------ RECORD EXTRACTS ------

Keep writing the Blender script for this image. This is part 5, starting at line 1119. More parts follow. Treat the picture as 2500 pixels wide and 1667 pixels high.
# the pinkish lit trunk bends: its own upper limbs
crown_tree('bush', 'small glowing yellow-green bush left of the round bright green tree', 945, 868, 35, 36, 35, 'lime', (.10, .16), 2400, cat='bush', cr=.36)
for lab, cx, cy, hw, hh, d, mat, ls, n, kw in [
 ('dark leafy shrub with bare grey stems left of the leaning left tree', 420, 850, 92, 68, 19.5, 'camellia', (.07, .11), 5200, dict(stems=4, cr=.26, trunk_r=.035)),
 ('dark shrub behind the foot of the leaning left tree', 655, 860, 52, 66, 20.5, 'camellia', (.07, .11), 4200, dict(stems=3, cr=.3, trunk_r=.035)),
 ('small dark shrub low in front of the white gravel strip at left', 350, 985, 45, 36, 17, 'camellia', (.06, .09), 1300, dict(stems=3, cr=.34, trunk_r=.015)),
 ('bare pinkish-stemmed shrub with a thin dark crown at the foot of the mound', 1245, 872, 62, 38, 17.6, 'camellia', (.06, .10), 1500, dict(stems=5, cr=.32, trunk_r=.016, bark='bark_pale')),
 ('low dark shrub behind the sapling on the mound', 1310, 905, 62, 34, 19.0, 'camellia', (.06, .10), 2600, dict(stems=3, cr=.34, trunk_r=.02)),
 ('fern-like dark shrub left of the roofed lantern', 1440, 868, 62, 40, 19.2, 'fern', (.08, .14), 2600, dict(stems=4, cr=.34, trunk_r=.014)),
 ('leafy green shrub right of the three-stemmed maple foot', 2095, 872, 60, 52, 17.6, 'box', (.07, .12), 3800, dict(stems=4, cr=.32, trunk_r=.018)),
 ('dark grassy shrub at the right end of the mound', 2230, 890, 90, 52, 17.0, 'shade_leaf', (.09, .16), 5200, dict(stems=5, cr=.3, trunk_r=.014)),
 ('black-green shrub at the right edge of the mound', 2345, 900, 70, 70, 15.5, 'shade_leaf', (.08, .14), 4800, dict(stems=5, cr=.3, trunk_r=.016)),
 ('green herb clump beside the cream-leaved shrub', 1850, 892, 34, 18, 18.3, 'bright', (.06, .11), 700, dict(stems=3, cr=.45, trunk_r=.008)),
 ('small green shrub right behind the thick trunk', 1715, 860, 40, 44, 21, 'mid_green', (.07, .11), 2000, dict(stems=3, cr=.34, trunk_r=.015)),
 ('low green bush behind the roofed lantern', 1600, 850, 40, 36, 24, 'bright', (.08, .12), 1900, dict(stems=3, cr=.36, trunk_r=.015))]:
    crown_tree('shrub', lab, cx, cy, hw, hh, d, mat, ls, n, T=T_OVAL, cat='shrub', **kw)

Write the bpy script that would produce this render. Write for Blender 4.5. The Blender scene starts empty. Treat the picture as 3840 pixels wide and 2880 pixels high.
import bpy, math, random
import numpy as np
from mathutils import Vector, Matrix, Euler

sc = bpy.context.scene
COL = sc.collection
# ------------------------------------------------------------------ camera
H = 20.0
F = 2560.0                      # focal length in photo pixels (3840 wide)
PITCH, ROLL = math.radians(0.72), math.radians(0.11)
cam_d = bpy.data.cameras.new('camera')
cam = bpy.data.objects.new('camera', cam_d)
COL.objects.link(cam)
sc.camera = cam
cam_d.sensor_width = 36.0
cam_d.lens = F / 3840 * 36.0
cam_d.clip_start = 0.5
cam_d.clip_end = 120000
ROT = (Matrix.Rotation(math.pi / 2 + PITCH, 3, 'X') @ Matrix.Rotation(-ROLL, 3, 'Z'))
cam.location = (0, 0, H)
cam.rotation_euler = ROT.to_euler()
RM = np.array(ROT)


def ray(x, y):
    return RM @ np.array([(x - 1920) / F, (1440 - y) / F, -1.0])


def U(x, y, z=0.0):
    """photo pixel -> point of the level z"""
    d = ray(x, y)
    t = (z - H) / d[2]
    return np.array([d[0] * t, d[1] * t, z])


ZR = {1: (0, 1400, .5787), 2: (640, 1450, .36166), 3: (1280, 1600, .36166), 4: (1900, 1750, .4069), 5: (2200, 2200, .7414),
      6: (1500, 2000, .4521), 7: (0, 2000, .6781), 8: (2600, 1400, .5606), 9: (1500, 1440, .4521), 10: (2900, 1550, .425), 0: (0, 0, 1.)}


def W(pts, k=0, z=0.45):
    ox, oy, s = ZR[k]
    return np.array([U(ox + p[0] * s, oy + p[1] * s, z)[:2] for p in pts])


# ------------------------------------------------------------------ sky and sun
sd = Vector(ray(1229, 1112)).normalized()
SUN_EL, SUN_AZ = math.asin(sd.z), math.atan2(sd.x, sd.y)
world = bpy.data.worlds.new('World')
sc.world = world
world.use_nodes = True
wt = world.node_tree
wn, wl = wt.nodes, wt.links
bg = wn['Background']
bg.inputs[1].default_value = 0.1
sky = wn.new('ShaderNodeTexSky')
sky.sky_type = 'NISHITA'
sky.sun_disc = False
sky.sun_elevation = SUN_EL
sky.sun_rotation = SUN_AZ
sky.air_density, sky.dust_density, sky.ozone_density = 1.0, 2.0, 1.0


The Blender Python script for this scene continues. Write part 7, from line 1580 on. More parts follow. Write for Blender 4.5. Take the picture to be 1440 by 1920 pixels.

------

Find and copy each line above that includes the string "follow".

**SOLUTION BELOW:**
Keep writing the Blender script for this image. This is part 5, starting at line 1119. More parts follow. Treat the picture as 2500 pixels wide and 1667 pixels high.
The Blender Python script for this scene continues. Write part 7, from line 1580 on. More parts follow. Write for Blender 4.5. Take the picture to be 1440 by 1920 pixels.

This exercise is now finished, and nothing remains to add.